Este año conmemoramos el centenario de la muerte de Sorolla, de quien solemos destacar su maestría a la hora de captar la luz o sus escenas marítimas. Algunos más leídos saben nombrar “Visión de España”, la monumental obra que realizó para la Hispanic Society of America. Suele olvidarse que en varias de sus obras aparentemente costumbristas subyace una clara intención de denuncia social, o de homenaje a las clases populares, quizá porque se desconoce el origen humilde del pintor valenciano. Lo que sí no suele comentarse -más allá de los círculos de expertos- es cómo su figura desmiente por completo el estereotipo de artista contrariado y de vida distraída o trágica.
Asociamos el genio artístico con la locura de Van Gogh o con las historias trágicas de Beethoven o Tchaikovsky. Dostoievsky escribió su novela El jugador por encargo, para pagar las deudas que acarreaban consigo su adicción al juego. Sorolla, por el contrario, fue un hombre tranquilo y muy familiar, que encontró en sus hijos y su mujer su mayor fuente de inspiración. El pasado verano el Museo Sorolla organizó la exposición La edad dichosa. La infancia en la pintura de Sorolla, donde me llamó la atención una cuna de madera que el joven matrimonio adquirió haciendo un gran esfuerzo económico cuando fueron padres por primera vez.
Cunas, bebés y niños podría haber sido el único tema de conversación que podría haber mantenido con Alberto Guerrero (Barcelona, 1975) la primera vez que lo vi, pues nos conocimos rodeados de nuestros hijos en un contexto familiar y desenfadado. Sólo porque me habían chivado por el pinganillo que se dedicaba a las artes plásticas acabamos hablando de su obra y de los caminos y vericuetos que le habían conducido a conseguir vivir de su arte. No creo que me hubiera hablado en absoluto de estas cosas si no llego yo a sacar el tema. Gracias al soplo no sucedió de esta manera y, entre cambios de pañales, abrazos a los niños y distribución de perritos calientes me contó su trayectoria profesional, en la que el apoyo de su esposa Patricia ha resultado un factor clave en todos los aspectos. Sorolla y Matilde, Alberto y Patricia.

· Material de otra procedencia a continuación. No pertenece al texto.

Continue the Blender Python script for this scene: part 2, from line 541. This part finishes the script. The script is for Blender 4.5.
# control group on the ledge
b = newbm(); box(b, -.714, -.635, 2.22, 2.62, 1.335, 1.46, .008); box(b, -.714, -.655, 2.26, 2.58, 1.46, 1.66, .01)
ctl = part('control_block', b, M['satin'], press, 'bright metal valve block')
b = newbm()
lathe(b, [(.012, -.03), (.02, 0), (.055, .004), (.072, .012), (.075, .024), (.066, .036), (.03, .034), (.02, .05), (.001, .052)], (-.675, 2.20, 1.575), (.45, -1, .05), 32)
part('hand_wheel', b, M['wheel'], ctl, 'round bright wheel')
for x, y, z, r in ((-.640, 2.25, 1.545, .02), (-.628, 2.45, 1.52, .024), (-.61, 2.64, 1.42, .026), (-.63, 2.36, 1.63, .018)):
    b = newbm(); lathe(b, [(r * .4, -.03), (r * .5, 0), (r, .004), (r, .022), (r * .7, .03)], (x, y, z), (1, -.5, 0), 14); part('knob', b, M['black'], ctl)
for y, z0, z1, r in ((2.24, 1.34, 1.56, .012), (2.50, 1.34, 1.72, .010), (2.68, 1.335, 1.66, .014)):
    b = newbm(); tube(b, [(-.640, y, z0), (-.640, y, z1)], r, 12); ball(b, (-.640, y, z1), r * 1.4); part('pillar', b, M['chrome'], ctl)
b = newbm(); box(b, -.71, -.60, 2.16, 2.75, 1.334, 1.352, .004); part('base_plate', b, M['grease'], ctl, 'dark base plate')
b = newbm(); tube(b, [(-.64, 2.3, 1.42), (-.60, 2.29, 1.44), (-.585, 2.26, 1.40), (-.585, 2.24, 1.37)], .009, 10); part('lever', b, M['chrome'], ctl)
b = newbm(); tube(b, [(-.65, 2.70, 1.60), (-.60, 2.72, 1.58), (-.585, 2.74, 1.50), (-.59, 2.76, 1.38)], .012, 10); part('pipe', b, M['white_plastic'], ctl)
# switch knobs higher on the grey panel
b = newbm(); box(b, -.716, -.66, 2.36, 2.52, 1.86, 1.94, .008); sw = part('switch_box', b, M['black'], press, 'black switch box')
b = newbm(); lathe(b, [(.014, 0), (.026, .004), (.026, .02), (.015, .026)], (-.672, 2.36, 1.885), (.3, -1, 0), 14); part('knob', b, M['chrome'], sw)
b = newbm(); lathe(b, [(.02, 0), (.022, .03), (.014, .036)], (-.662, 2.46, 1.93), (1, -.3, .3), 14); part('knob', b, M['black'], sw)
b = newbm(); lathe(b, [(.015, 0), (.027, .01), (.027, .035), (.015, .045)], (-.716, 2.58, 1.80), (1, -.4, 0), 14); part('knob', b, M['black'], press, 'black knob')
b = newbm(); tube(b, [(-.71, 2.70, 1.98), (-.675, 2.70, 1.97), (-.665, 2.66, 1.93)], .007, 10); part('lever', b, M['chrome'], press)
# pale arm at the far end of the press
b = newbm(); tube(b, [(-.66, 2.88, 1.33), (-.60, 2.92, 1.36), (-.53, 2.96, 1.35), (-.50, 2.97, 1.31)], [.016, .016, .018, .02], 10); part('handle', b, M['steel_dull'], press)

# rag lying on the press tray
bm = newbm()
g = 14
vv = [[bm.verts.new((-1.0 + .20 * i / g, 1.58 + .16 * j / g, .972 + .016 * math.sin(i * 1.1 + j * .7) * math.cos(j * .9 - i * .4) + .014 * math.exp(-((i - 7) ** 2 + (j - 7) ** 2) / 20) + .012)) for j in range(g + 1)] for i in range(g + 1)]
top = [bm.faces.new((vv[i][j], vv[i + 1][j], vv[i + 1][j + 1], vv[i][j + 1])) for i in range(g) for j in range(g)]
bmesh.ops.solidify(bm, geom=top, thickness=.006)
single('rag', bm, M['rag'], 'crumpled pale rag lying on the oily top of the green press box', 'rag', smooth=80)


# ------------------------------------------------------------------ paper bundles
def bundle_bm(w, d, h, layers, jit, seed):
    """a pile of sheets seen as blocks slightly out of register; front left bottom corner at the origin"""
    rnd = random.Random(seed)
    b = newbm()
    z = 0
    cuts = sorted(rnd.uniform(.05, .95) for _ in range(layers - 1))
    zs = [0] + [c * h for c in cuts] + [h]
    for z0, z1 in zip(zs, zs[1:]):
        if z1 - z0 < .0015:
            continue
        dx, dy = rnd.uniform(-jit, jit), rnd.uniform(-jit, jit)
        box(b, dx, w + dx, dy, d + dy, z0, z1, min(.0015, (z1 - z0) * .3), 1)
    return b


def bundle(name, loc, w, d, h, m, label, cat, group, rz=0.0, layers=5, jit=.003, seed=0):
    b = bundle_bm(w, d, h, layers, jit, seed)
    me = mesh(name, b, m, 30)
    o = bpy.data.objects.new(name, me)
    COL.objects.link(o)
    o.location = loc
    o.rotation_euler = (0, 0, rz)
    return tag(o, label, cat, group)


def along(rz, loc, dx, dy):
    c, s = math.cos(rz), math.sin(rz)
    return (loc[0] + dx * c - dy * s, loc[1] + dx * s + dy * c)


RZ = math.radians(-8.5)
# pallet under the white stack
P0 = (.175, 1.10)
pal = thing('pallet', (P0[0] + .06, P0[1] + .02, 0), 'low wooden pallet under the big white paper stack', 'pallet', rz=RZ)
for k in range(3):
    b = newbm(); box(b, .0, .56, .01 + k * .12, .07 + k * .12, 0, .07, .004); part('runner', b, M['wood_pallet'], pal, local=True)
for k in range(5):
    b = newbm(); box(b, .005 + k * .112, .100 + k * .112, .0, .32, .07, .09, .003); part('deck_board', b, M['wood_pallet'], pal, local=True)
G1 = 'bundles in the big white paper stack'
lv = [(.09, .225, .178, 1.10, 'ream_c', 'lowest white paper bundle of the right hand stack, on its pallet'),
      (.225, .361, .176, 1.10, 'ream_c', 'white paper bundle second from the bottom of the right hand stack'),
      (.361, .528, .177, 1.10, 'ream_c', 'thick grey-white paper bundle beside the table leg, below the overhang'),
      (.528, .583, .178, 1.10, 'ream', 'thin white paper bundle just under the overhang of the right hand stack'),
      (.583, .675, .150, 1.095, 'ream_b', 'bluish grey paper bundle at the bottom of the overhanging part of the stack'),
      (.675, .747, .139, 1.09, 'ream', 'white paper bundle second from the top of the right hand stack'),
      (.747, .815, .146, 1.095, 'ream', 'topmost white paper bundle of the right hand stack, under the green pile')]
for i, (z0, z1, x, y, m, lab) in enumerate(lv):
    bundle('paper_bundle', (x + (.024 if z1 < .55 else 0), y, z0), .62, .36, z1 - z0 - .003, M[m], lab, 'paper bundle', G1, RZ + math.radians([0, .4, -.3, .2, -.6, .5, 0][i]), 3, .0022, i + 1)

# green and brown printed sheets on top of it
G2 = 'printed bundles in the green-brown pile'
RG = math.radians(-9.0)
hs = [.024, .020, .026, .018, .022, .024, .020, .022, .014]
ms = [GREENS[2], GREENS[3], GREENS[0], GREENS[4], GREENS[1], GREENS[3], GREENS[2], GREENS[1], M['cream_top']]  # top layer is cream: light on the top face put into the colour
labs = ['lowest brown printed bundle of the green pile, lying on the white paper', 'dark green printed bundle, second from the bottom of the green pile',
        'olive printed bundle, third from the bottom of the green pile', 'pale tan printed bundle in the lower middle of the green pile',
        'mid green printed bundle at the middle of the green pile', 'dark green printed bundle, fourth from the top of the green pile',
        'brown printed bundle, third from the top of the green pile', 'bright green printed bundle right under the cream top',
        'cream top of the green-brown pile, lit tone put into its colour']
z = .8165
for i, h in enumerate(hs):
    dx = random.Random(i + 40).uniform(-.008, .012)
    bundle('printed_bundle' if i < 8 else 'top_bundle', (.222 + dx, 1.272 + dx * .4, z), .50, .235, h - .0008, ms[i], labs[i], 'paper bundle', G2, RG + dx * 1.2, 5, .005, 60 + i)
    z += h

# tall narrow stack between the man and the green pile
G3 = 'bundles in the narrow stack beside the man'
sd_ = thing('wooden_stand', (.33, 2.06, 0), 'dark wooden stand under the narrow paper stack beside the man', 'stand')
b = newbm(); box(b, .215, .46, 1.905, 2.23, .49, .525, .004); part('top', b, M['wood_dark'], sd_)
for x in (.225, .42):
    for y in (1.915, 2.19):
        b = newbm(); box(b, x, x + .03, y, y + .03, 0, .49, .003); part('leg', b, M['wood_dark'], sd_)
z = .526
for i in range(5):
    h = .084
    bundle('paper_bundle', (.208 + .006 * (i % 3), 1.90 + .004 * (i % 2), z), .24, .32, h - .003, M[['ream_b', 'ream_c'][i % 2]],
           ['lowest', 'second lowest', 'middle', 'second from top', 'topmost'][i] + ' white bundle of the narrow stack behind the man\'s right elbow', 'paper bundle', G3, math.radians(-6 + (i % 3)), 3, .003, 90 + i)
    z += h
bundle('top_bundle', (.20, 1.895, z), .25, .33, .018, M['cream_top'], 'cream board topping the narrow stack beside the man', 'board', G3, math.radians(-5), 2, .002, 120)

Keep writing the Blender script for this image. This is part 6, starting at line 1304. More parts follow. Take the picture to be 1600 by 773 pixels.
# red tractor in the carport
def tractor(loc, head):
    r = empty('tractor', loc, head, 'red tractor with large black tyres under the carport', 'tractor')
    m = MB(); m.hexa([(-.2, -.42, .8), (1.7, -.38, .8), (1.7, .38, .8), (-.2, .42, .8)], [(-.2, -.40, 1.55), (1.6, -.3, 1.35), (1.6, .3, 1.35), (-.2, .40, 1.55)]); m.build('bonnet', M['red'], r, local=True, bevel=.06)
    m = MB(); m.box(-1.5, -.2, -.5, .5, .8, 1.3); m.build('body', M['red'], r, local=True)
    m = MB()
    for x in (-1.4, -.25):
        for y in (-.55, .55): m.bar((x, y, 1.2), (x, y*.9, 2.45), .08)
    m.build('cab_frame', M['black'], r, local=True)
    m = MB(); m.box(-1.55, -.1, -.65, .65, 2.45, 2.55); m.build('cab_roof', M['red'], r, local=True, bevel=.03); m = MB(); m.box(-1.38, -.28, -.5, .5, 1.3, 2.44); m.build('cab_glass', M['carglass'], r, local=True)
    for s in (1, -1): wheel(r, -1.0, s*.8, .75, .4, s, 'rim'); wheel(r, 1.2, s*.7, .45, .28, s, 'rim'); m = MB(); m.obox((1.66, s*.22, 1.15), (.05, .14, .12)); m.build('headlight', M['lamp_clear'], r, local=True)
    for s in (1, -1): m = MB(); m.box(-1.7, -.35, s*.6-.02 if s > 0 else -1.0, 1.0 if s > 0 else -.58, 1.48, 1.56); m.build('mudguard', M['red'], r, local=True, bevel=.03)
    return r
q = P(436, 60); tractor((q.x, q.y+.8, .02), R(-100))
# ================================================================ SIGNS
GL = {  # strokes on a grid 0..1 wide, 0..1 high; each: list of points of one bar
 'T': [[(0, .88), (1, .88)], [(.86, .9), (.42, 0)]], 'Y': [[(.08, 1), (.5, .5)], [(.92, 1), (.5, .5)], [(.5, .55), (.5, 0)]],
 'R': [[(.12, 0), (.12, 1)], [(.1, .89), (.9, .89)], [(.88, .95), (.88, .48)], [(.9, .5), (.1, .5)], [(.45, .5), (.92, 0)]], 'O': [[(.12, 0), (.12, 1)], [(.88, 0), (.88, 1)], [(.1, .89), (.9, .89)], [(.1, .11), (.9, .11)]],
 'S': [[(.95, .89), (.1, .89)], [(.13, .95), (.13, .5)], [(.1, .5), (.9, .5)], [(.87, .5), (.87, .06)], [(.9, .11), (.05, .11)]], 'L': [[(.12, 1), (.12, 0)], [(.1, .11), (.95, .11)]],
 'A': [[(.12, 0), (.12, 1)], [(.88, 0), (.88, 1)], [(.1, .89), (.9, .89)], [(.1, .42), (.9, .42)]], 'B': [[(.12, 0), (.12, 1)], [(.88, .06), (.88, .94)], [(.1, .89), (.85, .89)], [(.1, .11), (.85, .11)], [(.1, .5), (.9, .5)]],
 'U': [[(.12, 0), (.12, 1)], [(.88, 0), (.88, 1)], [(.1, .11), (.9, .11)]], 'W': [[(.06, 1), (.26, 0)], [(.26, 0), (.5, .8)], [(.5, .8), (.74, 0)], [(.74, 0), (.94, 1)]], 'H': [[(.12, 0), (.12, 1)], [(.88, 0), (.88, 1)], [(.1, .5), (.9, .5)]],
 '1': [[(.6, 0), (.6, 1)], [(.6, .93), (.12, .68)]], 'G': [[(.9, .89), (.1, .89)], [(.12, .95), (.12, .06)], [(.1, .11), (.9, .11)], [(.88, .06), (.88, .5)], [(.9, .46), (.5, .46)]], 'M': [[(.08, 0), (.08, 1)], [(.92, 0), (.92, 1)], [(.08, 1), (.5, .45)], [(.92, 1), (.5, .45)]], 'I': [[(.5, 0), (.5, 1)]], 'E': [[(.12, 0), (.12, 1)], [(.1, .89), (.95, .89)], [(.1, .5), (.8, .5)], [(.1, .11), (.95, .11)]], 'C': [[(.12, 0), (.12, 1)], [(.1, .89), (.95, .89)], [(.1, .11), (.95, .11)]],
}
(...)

Guerrero estudió Historia del Arte y se dedicó durante bastante tiempo a la restauración, que le llevó a países tan distintos como Jamaica o Egipto, donde estuvo trabajando durante cinco años en la iglesia de Abu Serga en El Cairo. Nos relató cosas fascinantes de la cultura egipcia, en concreto sobre los coptos y su arte. De estos apenas sabía yo que es el nombre que se les da a los cristianos de Egipto. Alberto nos descubrió entonces que gran parte de la iconografía del arte prerrománico y románico proceden de allí, pues es en Egipto donde surge el fenómeno monástico que tanta importancia tuvo para la cultura europea. Todo esto con una cerveza en la mano y un deje de timidez por estar siendo el centro de atención. Un soplo de aire fresco comprobar que no todos los artistas contemporáneos son unos ególatras que venden a precios desorbitantes “obras” que el personal de limpieza de los museos a menudo ha confundido con basura que había que retirar.
Menos mal que todavía quedan artistas como Alberto, en los que la fe y la vida espiritual van íntimamente unidas a su vocación por la belleza
Quizá se estén figurando que la obra de Alberto Guerrero es figurativa, por las referencias a Sorolla y por el bagaje cultural e intelectual del autor. Otro mito que destruir pues, si bien el pintor barcelonés tiene en su haber bastantes retratos y escenas realistas a la acuarela, el grueso de su obra se encuadra dentro del arte abstracto. Respecto de las primeras, echen un vistazo a su “Diario de una cuarentena”, en el que fue pintando las impresiones y emociones que le fueron surgiendo a lo largo del confinamiento.
Sin embargo, el arte abstracto de gran formato es donde pone el foco desde hace ya varios años, con exposiciones tan interesantes como “Velos y revelaciones”, “Sustratos”, “Estratos”, “Oxímoron”, “Raíces”, “Apenas un destello” y “Desde lo profundo”, que está abierta al público madrileño desde el pasado día 11 hasta el día 30 en la calle Sorgo 53. Me resulta particularmente interesante su arte sacro. En él, Guerrero mezcla con maestría lo figurativo y abstracto, creando ambientes que favorecen el recogimiento y la contemplación. A Dios a través de la belleza, la tan olvidada “via Pulchritudinis”. Menos mal que todavía quedan artistas como Alberto, en los que la fe y la vida espiritual van íntimamente unidas a su vocación por la belleza. Ya lo saben: Bien, Verdad y Belleza, los tres valores que han recorrido nuestra historia desde sus inicios.